Fall of Saigon, Recreated
Lexington, Nebraska
Right off I-80, in Lexington, Nebraska, on the north side, there it is. A military helicopter, up on a building, poised for takeoff. A ladder is propped on the building, people climbing up in frantic poses. The person on the highest rung reaches out to a hand from inside the copter. Saigon has fallen again.
That should be all it takes for you to get off at the next exit, and drive on back to the Heartland Museum of Military Vehicles, located in a big corrugated metal building just off the interstate. Out in front, various tanks and 'copters are parked. Inside, some sixty machines are displayed, many collected from local farmers. There are M-60s and Hueys, and another helicopter that's been shot down twice. The curator says that half-tracks are very collectible.
Vehicles go back to 1941, and a recently restored Bradley Fighting Vehicle links the collection to the present. Some small arms, ordinance, and military decorations fill the space on the walls. Of particular note are miniature U.S.-Afghan War battle dioramas.

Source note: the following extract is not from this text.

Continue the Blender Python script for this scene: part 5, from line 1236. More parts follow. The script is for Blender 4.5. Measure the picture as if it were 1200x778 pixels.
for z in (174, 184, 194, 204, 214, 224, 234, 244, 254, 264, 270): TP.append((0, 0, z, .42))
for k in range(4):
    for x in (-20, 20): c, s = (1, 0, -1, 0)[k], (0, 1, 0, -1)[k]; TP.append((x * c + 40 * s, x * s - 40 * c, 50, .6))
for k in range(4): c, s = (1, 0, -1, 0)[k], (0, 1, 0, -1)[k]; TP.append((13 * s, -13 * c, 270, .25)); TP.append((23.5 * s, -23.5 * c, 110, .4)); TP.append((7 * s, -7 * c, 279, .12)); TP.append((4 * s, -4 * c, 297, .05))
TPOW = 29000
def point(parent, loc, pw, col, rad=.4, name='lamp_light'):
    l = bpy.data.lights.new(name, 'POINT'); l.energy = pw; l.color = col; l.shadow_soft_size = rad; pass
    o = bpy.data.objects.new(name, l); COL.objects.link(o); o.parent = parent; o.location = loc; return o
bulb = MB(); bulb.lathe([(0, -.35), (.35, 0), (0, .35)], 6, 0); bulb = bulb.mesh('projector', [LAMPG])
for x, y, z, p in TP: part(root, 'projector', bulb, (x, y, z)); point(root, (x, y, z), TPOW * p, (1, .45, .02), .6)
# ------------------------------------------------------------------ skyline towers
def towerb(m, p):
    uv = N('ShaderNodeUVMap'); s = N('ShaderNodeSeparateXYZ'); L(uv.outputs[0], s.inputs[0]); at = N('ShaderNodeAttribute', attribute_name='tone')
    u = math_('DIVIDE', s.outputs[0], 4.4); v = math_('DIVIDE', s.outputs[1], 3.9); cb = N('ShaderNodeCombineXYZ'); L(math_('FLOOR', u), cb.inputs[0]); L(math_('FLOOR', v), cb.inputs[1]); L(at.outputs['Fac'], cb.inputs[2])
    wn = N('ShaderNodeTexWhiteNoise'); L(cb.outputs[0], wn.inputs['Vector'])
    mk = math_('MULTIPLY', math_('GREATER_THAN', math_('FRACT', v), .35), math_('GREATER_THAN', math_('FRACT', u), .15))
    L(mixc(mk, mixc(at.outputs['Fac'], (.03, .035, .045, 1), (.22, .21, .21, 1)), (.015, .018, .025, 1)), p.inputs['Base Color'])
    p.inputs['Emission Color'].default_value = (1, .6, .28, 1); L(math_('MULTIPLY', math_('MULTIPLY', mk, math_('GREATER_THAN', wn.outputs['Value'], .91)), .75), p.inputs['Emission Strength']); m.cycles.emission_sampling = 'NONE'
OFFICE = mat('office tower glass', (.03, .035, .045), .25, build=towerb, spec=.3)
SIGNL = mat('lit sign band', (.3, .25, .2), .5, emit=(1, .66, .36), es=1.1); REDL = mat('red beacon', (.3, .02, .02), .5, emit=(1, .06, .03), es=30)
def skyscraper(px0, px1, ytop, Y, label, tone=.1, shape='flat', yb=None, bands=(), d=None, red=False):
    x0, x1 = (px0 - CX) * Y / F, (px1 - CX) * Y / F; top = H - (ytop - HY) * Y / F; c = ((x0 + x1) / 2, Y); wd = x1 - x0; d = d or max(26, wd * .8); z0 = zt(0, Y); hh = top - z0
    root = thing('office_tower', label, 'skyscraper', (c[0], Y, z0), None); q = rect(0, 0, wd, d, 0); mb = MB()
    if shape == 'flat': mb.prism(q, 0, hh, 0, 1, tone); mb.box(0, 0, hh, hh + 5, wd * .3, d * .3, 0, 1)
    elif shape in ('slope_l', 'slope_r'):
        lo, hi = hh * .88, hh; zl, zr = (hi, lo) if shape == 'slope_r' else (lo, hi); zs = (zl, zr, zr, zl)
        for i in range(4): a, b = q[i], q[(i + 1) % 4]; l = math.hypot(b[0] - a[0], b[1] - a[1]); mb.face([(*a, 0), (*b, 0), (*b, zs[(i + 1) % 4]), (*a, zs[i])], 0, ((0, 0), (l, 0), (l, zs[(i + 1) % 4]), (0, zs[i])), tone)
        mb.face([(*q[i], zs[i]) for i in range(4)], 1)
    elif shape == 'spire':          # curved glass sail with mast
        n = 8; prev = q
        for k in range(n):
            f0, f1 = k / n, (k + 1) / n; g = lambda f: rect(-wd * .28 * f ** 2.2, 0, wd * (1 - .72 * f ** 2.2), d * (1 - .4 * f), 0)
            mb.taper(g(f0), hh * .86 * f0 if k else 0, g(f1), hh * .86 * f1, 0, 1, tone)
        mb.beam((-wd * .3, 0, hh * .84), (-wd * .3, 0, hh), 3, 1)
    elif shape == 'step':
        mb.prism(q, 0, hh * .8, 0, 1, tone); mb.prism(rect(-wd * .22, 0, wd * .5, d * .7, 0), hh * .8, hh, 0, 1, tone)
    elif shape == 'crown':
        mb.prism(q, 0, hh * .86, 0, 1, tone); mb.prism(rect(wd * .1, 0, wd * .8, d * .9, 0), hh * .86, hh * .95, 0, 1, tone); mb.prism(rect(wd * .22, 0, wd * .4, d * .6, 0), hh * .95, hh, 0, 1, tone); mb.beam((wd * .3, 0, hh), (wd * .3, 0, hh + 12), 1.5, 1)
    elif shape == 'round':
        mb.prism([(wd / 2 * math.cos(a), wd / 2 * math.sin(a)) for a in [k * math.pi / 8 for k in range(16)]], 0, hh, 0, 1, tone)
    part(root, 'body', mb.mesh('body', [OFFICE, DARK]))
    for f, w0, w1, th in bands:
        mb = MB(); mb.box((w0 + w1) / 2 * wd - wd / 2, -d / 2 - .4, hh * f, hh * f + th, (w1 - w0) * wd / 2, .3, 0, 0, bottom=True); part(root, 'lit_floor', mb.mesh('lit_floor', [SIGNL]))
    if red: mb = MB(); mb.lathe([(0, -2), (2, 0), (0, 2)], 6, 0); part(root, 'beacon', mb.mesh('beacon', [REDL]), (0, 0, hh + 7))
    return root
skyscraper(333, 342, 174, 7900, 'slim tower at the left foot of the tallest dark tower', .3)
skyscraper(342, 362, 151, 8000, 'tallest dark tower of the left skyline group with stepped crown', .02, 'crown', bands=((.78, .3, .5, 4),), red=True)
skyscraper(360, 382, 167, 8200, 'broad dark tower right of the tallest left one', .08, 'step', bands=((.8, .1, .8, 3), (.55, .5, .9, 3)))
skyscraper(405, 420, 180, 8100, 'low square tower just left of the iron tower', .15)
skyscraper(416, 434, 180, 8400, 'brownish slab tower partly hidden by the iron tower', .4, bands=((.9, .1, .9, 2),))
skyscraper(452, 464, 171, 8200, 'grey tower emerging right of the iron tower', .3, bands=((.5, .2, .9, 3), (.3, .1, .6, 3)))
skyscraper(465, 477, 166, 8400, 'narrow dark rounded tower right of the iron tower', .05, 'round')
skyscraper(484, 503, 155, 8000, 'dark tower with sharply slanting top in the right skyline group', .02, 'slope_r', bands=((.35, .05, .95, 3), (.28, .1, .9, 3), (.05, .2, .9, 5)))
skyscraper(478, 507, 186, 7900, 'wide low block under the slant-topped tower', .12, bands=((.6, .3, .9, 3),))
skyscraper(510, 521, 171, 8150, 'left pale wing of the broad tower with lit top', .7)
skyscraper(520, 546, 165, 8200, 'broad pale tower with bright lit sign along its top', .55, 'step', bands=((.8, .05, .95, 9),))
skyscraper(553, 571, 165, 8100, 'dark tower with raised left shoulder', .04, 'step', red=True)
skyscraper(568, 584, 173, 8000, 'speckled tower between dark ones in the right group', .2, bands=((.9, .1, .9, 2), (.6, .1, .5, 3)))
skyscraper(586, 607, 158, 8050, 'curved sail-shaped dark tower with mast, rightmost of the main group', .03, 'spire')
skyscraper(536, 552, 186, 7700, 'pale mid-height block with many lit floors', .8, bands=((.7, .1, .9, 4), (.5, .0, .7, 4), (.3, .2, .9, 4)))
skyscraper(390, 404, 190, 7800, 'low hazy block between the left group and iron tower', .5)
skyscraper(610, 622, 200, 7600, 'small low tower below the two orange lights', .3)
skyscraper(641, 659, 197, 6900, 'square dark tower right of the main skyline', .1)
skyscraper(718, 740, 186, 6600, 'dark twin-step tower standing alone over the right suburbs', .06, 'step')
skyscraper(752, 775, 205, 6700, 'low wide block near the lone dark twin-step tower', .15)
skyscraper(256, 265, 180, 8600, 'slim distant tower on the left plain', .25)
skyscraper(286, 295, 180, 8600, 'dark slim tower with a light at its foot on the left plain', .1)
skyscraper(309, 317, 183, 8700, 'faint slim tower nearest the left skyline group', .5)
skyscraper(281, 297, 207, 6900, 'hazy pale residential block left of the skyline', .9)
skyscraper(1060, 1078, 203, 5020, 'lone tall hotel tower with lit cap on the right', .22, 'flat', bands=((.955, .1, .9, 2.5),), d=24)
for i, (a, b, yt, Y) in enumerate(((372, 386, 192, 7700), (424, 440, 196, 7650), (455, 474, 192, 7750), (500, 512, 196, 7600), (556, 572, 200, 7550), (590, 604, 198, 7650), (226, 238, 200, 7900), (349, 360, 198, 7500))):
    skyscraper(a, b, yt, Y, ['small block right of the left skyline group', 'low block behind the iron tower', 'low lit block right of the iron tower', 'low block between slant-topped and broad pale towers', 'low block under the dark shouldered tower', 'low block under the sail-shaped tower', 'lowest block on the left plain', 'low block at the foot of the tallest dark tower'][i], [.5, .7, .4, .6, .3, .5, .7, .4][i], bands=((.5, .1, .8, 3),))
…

But the display that sets this museum apart from others in the genre is the Fall of Saigon. Not only because of the subject matter (most museums still tread lightly on Vietnam, and not at all on images of defeat), but also because of where it is displayed. When you get up close, the figures turn out to be black plate steel silhouettes, but that doesn't diminish the surprise from the highway. They even light it at night.
Four Vietnam vets started Heartland back in 1989, as a bet after drinks. Originally a mobile museum, the tanks and jeeps would stay in barns until July 4th, when they would come out for parades. Some of the vehicles appeared in the TV miniseries "Amerika," filmed in the region.
The museum's staff is all-volunteer, just like our post-Vietnam army. And, according to their literature, "The Museum offers veterans a place to remember, where they can touch and smell and sit in the very vehicles, which, in some cases, may have saved their lives."